[RAW RECORDS]
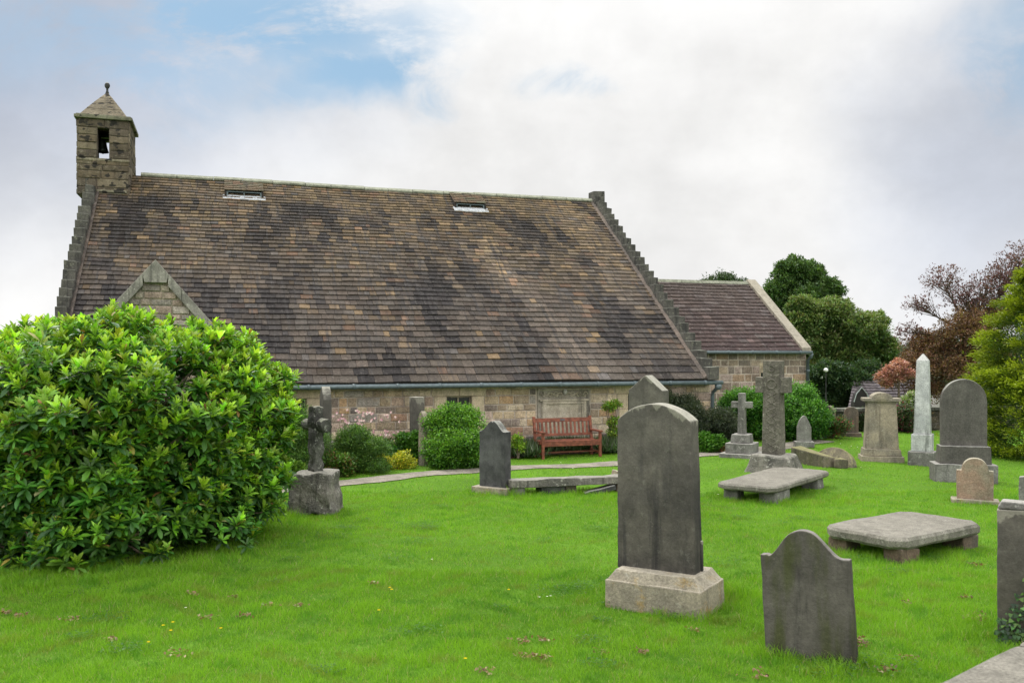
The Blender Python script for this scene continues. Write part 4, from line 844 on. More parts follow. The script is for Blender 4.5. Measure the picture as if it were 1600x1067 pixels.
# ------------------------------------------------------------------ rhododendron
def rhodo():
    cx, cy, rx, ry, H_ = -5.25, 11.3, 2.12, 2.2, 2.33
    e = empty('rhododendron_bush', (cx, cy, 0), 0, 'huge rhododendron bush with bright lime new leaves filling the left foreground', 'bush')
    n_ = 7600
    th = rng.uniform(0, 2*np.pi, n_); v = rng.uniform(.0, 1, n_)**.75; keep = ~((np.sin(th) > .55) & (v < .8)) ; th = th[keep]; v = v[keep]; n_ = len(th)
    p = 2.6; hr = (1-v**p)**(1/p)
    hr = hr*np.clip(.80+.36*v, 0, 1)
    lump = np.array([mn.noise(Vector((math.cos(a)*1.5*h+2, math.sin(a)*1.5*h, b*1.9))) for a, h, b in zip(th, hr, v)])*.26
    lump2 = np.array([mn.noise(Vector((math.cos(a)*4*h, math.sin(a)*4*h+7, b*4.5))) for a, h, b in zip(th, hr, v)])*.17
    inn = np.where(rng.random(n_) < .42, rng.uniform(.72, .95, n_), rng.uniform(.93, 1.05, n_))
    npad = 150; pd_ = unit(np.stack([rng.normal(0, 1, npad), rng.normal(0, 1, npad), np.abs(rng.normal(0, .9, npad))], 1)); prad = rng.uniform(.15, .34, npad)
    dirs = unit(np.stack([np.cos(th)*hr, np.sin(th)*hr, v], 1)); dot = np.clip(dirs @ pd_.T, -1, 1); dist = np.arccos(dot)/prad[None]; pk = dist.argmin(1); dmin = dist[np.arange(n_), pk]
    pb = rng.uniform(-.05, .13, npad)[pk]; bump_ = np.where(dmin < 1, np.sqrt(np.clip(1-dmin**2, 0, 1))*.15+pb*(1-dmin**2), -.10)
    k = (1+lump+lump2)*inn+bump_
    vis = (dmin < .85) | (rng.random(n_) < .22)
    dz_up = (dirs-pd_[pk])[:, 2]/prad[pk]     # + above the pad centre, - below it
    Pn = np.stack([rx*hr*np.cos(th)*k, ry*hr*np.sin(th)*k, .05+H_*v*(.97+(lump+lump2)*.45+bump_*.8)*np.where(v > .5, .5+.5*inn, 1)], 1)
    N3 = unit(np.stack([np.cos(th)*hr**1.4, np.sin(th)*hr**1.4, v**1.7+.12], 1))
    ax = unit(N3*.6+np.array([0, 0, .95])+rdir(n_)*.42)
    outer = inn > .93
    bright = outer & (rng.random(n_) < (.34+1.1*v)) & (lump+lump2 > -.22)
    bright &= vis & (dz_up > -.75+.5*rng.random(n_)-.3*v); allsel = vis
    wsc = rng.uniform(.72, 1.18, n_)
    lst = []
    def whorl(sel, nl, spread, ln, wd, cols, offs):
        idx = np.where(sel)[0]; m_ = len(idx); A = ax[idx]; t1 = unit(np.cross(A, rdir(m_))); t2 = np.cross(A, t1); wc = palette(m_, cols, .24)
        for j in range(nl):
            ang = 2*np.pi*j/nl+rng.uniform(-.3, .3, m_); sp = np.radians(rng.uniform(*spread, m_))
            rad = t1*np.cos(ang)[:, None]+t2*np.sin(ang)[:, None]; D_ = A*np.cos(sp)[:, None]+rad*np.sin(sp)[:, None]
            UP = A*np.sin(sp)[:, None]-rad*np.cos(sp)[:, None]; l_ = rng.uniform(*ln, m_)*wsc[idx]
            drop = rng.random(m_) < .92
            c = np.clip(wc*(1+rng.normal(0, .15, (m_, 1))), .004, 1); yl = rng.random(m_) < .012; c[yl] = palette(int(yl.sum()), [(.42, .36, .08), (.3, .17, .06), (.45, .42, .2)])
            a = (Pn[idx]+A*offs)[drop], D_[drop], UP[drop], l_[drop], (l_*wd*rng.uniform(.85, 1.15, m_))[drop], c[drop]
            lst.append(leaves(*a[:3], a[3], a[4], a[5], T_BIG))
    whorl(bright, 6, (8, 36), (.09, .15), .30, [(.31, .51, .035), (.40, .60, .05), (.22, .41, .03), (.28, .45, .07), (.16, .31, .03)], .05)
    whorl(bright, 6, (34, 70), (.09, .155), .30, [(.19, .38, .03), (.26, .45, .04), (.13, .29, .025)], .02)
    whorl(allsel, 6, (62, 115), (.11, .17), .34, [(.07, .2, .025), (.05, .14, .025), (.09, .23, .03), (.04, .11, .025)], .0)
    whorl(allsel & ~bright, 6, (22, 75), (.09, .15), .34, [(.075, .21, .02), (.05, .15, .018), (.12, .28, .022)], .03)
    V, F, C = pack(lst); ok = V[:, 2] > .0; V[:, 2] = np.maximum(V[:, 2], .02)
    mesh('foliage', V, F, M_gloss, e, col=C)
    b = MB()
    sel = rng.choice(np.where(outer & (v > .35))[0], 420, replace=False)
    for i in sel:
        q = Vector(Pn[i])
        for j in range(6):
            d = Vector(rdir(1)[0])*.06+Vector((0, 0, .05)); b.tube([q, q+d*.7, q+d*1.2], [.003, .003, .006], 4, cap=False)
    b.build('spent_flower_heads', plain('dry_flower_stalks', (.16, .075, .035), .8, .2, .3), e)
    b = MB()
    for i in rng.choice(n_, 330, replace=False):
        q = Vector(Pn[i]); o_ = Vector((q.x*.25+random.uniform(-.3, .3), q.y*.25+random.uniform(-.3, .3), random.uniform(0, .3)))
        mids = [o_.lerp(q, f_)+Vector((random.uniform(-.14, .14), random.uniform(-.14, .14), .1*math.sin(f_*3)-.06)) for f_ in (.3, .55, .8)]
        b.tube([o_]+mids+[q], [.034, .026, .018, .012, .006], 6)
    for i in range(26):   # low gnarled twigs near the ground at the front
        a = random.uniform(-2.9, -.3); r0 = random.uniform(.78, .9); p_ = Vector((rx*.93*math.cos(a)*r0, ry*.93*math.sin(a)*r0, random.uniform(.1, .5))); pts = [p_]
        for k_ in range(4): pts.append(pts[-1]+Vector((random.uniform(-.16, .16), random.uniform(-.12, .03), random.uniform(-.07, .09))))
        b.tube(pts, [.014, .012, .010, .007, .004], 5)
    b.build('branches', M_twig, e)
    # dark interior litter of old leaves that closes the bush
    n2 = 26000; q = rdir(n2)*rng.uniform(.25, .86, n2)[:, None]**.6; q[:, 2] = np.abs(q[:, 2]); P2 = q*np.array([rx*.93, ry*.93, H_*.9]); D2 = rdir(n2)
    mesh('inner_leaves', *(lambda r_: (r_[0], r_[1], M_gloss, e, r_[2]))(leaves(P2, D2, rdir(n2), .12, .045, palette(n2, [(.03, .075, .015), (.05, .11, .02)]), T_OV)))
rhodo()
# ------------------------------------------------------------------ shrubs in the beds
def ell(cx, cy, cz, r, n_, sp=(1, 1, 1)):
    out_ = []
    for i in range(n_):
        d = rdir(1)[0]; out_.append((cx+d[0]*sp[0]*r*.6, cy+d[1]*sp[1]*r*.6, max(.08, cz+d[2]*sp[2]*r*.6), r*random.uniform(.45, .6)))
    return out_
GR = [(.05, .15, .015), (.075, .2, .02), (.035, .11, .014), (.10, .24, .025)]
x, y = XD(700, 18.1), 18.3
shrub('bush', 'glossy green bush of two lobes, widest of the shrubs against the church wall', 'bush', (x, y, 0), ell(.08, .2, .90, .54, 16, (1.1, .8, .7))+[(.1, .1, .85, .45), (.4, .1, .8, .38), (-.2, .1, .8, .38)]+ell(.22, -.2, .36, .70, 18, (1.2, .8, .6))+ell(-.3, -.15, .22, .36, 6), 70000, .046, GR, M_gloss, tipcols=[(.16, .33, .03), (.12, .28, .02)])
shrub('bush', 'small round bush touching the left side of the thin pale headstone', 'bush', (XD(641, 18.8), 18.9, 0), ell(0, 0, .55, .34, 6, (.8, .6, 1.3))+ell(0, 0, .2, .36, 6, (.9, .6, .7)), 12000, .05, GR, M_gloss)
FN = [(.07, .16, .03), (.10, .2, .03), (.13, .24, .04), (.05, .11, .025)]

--

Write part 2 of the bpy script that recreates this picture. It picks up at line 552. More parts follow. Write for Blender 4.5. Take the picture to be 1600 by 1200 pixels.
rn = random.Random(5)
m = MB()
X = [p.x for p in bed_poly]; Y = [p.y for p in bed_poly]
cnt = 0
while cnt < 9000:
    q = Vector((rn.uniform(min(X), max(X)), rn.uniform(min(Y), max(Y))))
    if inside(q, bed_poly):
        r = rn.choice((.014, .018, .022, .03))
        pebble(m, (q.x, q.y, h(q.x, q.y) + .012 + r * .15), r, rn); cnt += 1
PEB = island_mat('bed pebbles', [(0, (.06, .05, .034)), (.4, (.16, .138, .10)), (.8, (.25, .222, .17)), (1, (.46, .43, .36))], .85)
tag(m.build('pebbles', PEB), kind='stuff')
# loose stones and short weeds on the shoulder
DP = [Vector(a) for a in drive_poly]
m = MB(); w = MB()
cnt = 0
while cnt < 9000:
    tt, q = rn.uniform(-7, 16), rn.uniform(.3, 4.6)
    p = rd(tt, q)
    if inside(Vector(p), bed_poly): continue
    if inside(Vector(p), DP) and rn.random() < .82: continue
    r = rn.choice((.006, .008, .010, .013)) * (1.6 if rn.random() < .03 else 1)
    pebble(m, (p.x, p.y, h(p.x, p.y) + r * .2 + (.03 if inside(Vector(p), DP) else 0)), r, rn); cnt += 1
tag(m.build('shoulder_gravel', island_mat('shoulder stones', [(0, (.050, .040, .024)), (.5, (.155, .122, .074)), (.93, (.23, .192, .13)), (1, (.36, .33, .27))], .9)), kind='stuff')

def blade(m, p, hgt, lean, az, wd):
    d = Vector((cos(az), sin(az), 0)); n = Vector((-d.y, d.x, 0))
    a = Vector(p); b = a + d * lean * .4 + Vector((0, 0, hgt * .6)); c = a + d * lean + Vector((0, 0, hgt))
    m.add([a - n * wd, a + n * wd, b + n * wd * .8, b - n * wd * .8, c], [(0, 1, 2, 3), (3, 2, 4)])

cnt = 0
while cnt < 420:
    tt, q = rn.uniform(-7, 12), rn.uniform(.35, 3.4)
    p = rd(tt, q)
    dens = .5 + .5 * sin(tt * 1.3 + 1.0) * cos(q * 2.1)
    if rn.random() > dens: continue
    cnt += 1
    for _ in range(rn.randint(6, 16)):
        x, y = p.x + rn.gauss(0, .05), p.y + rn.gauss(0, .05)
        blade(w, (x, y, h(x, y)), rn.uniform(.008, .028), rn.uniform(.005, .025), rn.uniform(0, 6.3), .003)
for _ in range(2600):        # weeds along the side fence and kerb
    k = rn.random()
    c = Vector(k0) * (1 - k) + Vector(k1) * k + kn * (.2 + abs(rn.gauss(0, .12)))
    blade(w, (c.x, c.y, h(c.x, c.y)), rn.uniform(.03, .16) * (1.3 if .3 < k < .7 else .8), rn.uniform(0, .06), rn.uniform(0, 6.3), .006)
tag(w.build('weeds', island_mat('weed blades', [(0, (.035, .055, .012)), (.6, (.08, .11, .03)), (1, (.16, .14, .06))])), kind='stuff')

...

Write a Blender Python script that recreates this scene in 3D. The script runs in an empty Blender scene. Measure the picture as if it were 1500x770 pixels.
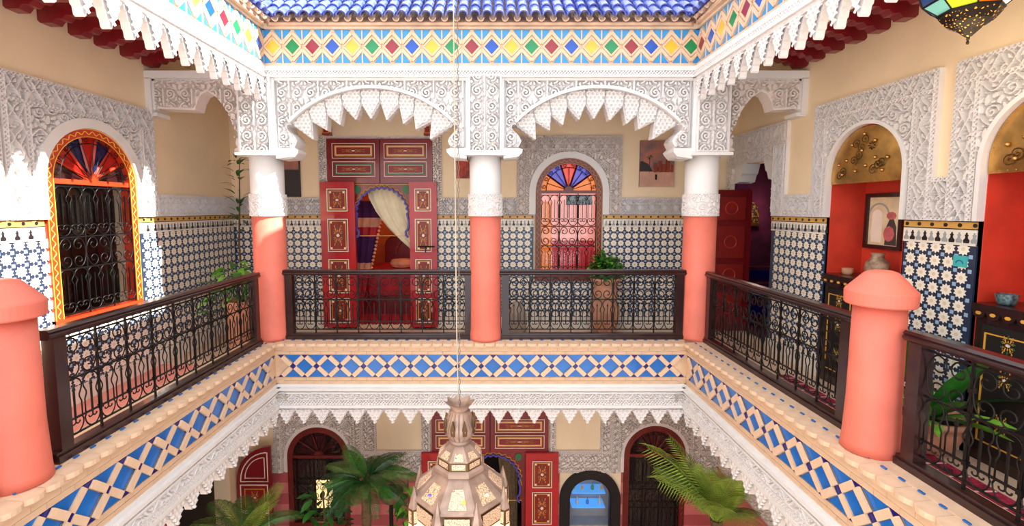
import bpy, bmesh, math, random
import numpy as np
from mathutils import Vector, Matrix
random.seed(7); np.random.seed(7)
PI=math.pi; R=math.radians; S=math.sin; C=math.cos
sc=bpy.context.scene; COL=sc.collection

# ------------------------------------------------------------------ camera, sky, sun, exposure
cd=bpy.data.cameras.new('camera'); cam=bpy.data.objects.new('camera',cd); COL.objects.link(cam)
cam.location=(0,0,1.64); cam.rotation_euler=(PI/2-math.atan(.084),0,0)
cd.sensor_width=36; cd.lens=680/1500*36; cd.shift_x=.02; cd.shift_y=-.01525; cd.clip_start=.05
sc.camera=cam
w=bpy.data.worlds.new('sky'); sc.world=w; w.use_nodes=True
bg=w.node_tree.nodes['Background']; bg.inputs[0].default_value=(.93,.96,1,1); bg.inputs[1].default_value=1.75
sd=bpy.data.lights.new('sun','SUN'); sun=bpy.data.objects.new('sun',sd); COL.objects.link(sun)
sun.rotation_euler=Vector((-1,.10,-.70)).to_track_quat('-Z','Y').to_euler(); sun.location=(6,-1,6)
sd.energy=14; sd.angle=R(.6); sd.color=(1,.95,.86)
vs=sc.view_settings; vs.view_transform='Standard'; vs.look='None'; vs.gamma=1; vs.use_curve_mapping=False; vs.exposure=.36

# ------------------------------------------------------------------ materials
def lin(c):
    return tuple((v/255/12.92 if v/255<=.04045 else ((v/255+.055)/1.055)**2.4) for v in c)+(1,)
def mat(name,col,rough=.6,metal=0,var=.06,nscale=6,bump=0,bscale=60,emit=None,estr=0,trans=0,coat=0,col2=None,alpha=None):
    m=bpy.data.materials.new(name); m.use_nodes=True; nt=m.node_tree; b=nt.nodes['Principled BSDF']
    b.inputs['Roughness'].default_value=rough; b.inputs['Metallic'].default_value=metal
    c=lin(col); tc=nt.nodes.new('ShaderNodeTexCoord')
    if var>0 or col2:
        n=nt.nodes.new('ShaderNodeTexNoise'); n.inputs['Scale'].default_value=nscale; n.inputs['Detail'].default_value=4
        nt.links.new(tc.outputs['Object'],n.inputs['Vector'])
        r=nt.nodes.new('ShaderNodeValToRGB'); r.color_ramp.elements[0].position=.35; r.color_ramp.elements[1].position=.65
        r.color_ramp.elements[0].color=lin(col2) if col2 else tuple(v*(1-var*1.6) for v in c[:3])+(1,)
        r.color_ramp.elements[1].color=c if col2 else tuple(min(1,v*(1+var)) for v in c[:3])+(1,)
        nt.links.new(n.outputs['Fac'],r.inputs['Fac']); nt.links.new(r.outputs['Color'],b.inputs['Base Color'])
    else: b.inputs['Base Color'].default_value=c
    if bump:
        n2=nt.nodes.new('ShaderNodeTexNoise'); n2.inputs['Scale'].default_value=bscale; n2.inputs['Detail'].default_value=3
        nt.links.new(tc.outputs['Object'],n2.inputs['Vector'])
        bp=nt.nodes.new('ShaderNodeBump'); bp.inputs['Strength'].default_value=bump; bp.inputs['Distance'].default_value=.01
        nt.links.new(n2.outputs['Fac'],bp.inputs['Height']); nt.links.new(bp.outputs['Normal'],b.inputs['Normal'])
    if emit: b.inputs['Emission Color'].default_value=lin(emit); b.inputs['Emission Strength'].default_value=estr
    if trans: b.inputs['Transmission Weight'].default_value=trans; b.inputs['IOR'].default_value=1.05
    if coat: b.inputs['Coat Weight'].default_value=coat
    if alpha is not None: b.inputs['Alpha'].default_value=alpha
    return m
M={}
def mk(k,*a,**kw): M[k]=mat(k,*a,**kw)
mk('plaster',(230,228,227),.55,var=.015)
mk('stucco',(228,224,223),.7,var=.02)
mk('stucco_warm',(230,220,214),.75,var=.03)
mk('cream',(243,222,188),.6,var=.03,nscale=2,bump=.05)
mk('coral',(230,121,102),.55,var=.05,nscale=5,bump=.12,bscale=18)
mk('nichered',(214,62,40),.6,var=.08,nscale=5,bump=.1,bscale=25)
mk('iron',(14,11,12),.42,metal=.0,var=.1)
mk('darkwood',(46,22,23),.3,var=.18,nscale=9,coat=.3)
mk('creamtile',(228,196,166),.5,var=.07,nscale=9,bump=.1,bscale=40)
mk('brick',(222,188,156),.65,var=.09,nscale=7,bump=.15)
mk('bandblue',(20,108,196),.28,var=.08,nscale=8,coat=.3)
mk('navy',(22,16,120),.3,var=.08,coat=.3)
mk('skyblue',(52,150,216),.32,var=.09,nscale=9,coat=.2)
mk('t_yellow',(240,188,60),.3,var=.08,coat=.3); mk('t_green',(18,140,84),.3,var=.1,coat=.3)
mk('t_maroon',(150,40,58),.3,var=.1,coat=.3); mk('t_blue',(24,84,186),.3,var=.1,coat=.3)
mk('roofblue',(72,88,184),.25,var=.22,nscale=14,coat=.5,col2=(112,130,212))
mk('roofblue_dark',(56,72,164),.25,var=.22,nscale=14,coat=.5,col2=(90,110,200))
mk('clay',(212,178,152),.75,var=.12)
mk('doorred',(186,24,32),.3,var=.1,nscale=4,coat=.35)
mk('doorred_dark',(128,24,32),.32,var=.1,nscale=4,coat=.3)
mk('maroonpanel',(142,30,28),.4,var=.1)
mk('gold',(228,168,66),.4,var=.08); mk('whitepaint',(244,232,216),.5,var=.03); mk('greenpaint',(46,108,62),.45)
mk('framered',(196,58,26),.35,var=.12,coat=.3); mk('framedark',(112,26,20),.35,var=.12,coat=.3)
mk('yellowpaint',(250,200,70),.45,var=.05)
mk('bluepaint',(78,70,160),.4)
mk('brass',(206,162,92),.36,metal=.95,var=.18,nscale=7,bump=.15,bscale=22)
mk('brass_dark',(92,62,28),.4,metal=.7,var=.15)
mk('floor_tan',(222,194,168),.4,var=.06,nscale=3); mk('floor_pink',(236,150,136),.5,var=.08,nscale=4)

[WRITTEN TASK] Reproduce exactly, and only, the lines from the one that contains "(.13, .29, .025)], .02)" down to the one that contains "V, F, C = pack(lst);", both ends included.

[OUTPUT]
    whorl(bright, 6, (34, 70), (.09, .155), .30, [(.19, .38, .03), (.26, .45, .04), (.13, .29, .025)], .02)
    whorl(allsel, 6, (62, 115), (.11, .17), .34, [(.07, .2, .025), (.05, .14, .025), (.09, .23, .03), (.04, .11, .025)], .0)
    whorl(allsel & ~bright, 6, (22, 75), (.09, .15), .34, [(.075, .21, .02), (.05, .15, .018), (.12, .28, .022)], .03)
    V, F, C = pack(lst); ok = V[:, 2] > .0; V[:, 2] = np.maximum(V[:, 2], .02)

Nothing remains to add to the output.